Manufacturers cut loans by N1.44 trillion amid high rates
Nigerian manufacturers reduced their bank loans by N1.44 trillion in 2025 due to high borrowing costs and unfavorable economic conditions.
Nigerian manufacturers have significantly reduced their bank loan exposure, cutting total credit by N1.44 trillion in the first nine months of 2025. This decline is attributed to persistently high borrowing costs and tight monetary conditions that have resulted in larger lending spreads. The Central Bank of Nigeria's quarterly statistical bulletin indicates that lending to the manufacturing sector decreased from N8.53 trillion in December 2024 to N7.09 trillion by September 2025, reflecting a 16.9 percent contraction.
This decrease in credit in the manufacturing sector began early in the year, with a notable drop occurring in January 2025, where loans fell by approximately N220 billion or about 2.6 percent from the previous month's level. The ongoing contraction has been a direct response to manufacturers grappling with high interest rates, poor demand for products, and increased operational costs. As the economic environment remains challenging, companies have been compelled to tighten their financial management and reduce reliance on bank loans.

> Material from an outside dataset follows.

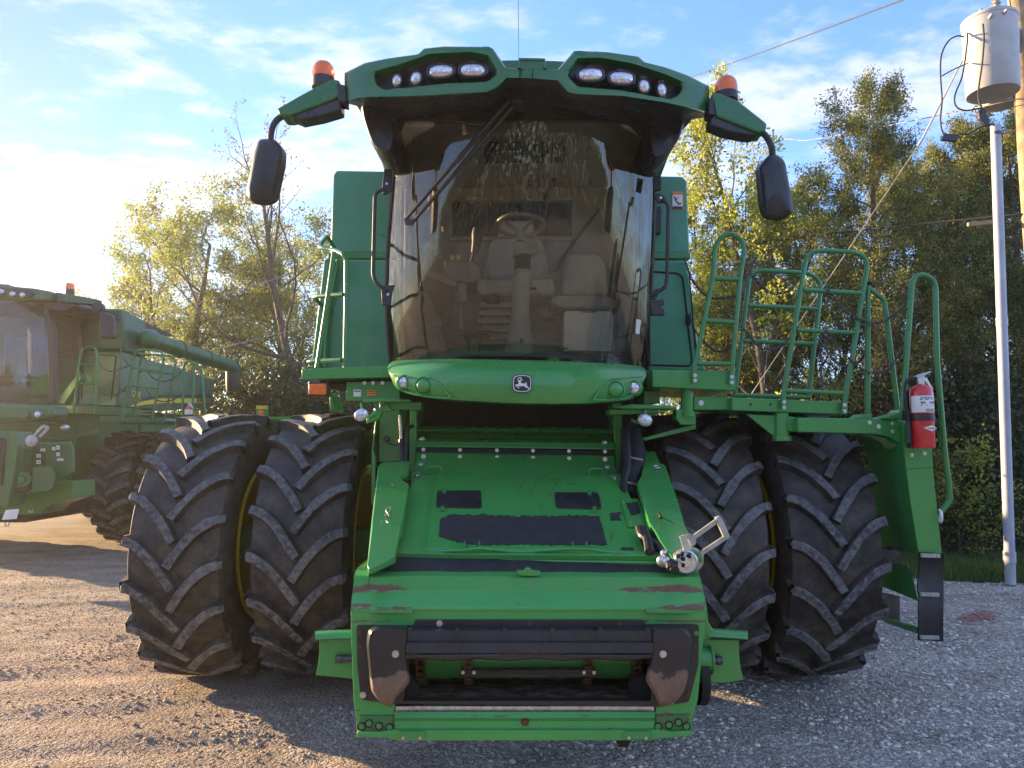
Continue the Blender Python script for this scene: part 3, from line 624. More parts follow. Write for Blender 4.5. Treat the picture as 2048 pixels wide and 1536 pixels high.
g = MB()   # radio panel and strips overhead
g.box((-.2, 5.1, 3.84), (.38, 5.3, 3.93)); part('overhead_console', g, M['darktrim'], CAB, bevel=.015)
for a_ in (-.87, .93): g = MB(); g.box((a_, 5.82, 2.34), (a_+.09, 5.98, 4.0)); part('pillar_trim', g, M['beige'], CAB, bevel=.02)
def solid(name, poly, Y, dep, mat, par, bv=.015, rp=8): return pxprism(roundpoly(poly, rp, 3), Y, dep, M[mat], name, par, bevel=bv, seg=3)
SEAT = solid('seat', [(955, 556), (1108, 556), (1110, 582), (1100, 590), (962, 590), (953, 580)], 5.45, .5, 'beige_seat', CAB, .035, 10)
solid('seat_back', [(975, 500), (985, 475), (1080, 474), (1092, 500), (1098, 560), (965, 560)], 5.85, .12, 'beige_seat', SEAT, .04, 14)
solid('headrest', [(1000, 440), (1065, 440), (1070, 474), (995, 474)], 5.86, .1, 'beige_seat', SEAT, .03, 8)
g = MB()
for i, (y, w_) in enumerate(((612, 38), (628, 40), (644, 42), (660, 44), (676, 46))):
    c = P(998, y, 5.6); s = w_*5.6/F_PX; g.box((c.x-s, 5.5, c.z-.03), (c.x+s*1.4, 5.9, c.z+.012)); g.box((c.x-s*.85, 5.54, c.z-.06), (c.x+s*1.2, 5.9, c.z-.03))
part('seat_suspension', g, M['greytrim'], SEAT, bevel=.01)
g = MB(); g.tube([P(985, 590, 5.44), P(985, 606, 5.44)], .05, 8); part('buckle_post', g, M['darktrim'], SEAT)
# instructor seat and cooler
B2 = solid('passenger_seat', [(1100, 596), (1120, 590), (1215, 592), (1235, 602), (1230, 616), (1120, 616), (1102, 608)], 5.5, .4, 'beige', CAB, .03, 8)
solid('passenger_backrest', [(1128, 520), (1140, 506), (1195, 505), (1212, 525), (1218, 592), (1122, 592)], 5.85, .12, 'beige_seat', B2, .04, 14)
CO = solid('cooler_box', [(1127, 626), (1133, 621), (1222, 622), (1228, 630), (1222, 707), (1126, 704)], 5.52, .3, 'cooler', CAB, .015, 4)
pxprism([(1164, 619), (1194, 619), (1192, 624), (1166, 624)], 5.5, .05, M['darktrim'], 'cooler_latch', CO)
g = MB(); g.tube([P(1126, 697, 5.51), P(1135, 697, 5.51), P(1135, 702, 5.51), P(1224, 704, 5.51)], .004, 5); part('cooler_lid_seam', g, M['darktrim'], CO)
# steering column and wheel
SC_ = MB(); YS = 5.44
colrow = [(1038, 708, 31), (1039, 690, 28), (1040, 660, 22), (1041, 620, 18), (1042, 575, 18.5), (1044, 552, 19.5), (1046, 540, 15)]
loops = []
for (x, y, hw_) in colrow:
    c = P(x, y, YS); s = hw_*YS/F_PX; loops.append([c+Vector((s*math.cos(a)*(1 if abs(math.cos(a)) < .99 else 1), s*.8*math.sin(a), 0)) for a in [2*math.pi*j/20 for j in range(20)]])
SC_.loft(loops); COL = part('steering_column', SC_, M['column_grey'], CAB, ang=50)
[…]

The implications of this trend could be significant for the Nigerian economy, particularly as a decrease in credit availability may hinder growth and expansion in the manufacturing sector. With manufacturers pulling back from borrowing, this could lead to reduced production capacities and ultimately impact employment within the sector. If the high interest rate environment persists, the overall economic recovery could be jeopardized, requiring policy interventions from the central bank to support the manufacturing industry and stimulate demand in the economy.